Gaming Guardsman’s access to top generals’ secrets renews questions about security clearances
Wolf says that there are major issues in documents and how they are classified, but there is also some information that he described as over classified
The revelation that a 21-year-old National Guardsmen was able to access top-secret memos prepared for the Pentagon’s Joint Chiefs of Staff and share them with his gaming friends is renewing hard questions about who gets security clearances, and how closely they are monitored.
"I think there's a lot of questions that the Biden administration needs to answer," former Acting Homeland Security Secretary Chad Wolf said on the Thursday edition of the "Just the News, No Noise" TV show. "Look, I've handled classified information over the course of my career and I've seen different procedures."
On Thursday, the FBI arrested 21-year-old Massachusetts Air National Guardsman Jack Teixeira, who is suspected of leaking sensitive Pentagon documents related to espionage and Ukraine's war against Russia.
The leaked documents started appearing last year on a Discord online chat group called Thug Shaker Central but weren’t detected for months by U.S. officials.
“I guess, you know, the folks in the intelligence community don't go home at night and play Minecraft games. Maybe their kids do, but it wasn't a place we were looking at,” former CIA officer Daniel Hoffman said. “And the concern is, is not just that we didn't spot it, when we should have, but that there might be more.”
Rep. Warren Davidson, R-Ohio, said a serious investigation and evaluation of national security information needs to be conducted, but he fears the lack of accountability for major leaks over the last decade has left some in the government without reservation against leaking.
“Ultimately, you need to know that there's an honest investigation,” Davidson told the John Solomon Reports podcast. “But we haven't even found who leaked the Supreme Court decision over at the Supreme Court, let alone who leaked classified information. So I don't think this administration takes this information very seriously.
”And no one's been held to account for failure after failure in the administration. So at some point, Congress has to do that with the power of the purse,” he added.
Officials said that the government has ballooned in size, and literally thousands of workers now have access to top-secret documents and tens of thousands have access to secret documents.
Former National Security Advisor John Bolton said not enough has been done over the last decade to monitor and detect leaks before they occur, to identify people who are potential risks to leak, or punish those who fail to live up to their obligations to protect security information.
”I don't think there's any question we haven't done enough over the years,” he said.
Wolf said there are major issues in how documents are classified, but there is also some information that he described as over classified.
"I've seen some organizations and agencies really guard that information, and others be a little bit more relaxed about it," he stated. "This is important information that you need to safeguard and you need to protect. While at the same time, I think that there's a lot of information that's actually over classified."
"I saw a lot of information at the Department of Homeland Security that was over classified that never should have been classified at the end of the day," Wolf added.
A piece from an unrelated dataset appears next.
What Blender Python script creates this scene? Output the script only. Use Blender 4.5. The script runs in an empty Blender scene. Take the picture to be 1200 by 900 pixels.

According to one of Teixeira's friends, he allegedly leaked the information to inform some of his friends of what was going on in Ukraine.
"This guy was a Christian, anti-war, just wanted to inform some of his friends about what’s going on," one of the suspected leaker's friends told The New York Times in an interview. "We have some people in our group who are in Ukraine. We like fighting games, we like war games."
Wolf agreed those who violate security policies need to be held accountable.
"There is information that needs to be protected and you need to put the right policies in place," he said. "You need to hold individuals accountable that if somehow they abused that trust and abuse, they're held accountable for that. So again, a lot of questions to be answered here. A lot of more information has to come out and I'm interested to see what comes of it."
Hofmann said the months of effort that will now need to go into solving this leak and how it wasn’t detected will take away from other national security priorities.
“I've been around these things. I was serving at CIA when we had Chelsea Manning and Snowden. And we put a taskforce together, and it's an interagency task force,” he said. ”We've got FBI and Defense Intelligence Agency and CIA, among others working with DOJ.
“And when all these people are working on this massive counterintelligence lab, they're not going to be doing the other things that they should be doing,” he added. “And it's a zero sum game. And that has implications for our national security, significant ones.”